Records from a collection
§
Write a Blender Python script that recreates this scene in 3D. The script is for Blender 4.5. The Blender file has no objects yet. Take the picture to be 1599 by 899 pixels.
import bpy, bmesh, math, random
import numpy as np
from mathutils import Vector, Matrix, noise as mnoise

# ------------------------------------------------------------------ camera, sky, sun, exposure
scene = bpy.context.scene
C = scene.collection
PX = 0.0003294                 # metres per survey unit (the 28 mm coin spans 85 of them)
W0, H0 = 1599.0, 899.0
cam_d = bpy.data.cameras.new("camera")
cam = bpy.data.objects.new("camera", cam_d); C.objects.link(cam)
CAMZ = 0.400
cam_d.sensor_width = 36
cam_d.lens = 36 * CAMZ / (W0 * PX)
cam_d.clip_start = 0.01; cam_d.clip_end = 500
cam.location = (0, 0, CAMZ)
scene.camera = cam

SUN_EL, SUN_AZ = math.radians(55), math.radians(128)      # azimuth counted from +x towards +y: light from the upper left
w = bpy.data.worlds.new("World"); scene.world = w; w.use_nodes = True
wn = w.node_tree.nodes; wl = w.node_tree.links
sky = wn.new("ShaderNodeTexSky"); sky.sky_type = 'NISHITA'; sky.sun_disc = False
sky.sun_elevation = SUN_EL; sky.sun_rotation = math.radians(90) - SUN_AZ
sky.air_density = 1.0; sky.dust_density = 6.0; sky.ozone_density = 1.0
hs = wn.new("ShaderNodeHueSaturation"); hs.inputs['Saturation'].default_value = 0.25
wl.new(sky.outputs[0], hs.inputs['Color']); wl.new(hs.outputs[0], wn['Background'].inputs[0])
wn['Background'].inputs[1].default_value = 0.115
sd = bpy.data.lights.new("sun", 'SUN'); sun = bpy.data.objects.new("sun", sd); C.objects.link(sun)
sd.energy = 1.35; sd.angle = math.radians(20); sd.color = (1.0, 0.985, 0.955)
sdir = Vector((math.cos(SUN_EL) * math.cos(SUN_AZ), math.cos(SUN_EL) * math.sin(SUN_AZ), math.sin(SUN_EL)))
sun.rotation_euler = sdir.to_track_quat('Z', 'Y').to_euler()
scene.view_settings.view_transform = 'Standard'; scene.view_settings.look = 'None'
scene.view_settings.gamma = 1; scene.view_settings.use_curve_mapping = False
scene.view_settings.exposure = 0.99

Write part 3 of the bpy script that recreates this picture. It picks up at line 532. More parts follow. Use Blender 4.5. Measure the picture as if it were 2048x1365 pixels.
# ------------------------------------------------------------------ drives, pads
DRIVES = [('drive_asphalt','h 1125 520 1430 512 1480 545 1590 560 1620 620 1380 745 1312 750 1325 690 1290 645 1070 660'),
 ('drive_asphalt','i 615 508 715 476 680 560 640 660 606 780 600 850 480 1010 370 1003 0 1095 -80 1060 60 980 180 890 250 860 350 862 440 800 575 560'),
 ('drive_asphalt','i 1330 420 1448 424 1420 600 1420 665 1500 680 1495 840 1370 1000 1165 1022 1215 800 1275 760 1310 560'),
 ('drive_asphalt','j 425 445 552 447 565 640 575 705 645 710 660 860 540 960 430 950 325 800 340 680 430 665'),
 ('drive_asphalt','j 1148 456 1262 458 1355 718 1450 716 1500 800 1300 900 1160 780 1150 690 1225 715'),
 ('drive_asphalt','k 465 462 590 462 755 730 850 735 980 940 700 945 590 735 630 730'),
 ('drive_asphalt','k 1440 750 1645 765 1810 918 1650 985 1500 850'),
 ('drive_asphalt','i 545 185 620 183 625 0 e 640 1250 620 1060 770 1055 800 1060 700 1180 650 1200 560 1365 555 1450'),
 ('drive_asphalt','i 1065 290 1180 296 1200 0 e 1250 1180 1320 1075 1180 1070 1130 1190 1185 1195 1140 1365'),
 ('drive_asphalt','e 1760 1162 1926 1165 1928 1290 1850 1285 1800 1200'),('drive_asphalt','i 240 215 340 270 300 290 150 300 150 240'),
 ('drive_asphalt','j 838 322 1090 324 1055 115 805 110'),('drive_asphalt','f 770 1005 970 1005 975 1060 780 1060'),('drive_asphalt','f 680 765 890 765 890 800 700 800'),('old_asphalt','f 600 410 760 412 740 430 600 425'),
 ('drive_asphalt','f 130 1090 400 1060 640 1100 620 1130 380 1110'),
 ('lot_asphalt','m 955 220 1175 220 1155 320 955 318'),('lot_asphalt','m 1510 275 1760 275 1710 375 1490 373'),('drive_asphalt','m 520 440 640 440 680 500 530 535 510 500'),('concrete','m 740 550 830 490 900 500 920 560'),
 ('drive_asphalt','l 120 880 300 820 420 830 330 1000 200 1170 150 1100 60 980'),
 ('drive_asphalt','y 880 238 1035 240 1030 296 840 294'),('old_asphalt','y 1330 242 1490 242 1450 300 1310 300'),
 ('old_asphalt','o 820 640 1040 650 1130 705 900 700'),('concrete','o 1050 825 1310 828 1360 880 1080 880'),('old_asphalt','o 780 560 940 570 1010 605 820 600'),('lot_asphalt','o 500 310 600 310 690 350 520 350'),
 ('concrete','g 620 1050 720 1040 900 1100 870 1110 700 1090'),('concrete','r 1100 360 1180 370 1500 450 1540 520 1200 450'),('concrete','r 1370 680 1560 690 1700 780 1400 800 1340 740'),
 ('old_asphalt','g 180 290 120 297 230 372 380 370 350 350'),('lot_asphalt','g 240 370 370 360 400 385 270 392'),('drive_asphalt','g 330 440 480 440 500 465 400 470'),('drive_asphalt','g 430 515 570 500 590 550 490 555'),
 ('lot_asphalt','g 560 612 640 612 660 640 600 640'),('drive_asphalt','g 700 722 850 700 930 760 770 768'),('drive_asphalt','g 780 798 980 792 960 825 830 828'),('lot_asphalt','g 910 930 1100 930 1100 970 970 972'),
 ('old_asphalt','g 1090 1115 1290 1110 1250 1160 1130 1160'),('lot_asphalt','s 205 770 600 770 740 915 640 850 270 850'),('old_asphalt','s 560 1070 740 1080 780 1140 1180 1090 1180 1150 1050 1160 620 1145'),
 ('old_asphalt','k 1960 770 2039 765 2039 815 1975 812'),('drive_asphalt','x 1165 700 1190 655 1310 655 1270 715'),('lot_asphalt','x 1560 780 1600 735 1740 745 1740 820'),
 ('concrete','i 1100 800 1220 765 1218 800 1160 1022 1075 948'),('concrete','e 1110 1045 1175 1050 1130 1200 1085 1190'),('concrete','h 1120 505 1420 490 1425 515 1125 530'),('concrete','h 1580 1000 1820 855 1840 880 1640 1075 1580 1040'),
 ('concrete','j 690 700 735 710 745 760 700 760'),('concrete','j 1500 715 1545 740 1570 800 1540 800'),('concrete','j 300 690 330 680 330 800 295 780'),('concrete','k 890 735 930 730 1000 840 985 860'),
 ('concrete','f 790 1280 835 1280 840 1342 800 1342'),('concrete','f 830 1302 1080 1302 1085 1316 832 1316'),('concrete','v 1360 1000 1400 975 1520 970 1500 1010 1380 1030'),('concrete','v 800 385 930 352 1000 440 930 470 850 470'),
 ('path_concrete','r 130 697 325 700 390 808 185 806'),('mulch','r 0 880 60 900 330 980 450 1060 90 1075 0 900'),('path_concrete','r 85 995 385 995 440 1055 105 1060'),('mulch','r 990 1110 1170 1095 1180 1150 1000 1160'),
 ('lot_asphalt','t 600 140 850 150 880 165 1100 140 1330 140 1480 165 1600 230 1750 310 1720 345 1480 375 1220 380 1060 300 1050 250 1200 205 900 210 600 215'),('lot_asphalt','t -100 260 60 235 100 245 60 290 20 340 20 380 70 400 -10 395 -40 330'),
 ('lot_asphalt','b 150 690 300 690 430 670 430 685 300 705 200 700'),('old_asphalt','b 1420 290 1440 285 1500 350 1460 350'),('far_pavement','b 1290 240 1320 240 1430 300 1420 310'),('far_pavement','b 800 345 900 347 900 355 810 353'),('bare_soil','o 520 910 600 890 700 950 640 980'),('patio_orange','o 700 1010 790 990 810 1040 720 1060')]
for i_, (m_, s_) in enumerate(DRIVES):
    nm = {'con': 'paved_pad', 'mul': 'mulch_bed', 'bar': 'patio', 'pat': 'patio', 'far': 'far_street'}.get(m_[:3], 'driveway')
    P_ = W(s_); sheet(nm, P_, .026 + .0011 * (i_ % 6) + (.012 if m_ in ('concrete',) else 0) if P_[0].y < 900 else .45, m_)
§
#### [Set problem]
Please give an exact restatement of only the lines from the beginning of the material above to the line with "scene.camera = cam", inclusive.

#### [Response]
Write a Blender Python script that recreates this scene in 3D. The script is for Blender 4.5. The Blender file has no objects yet. Take the picture to be 1599 by 899 pixels.
import bpy, bmesh, math, random
import numpy as np
from mathutils import Vector, Matrix, noise as mnoise

# ------------------------------------------------------------------ camera, sky, sun, exposure
scene = bpy.context.scene
C = scene.collection
PX = 0.0003294                 # metres per survey unit (the 28 mm coin spans 85 of them)
W0, H0 = 1599.0, 899.0
cam_d = bpy.data.cameras.new("camera")
cam = bpy.data.objects.new("camera", cam_d); C.objects.link(cam)
CAMZ = 0.400
cam_d.sensor_width = 36
cam_d.lens = 36 * CAMZ / (W0 * PX)
cam_d.clip_start = 0.01; cam_d.clip_end = 500
cam.location = (0, 0, CAMZ)
scene.camera = cam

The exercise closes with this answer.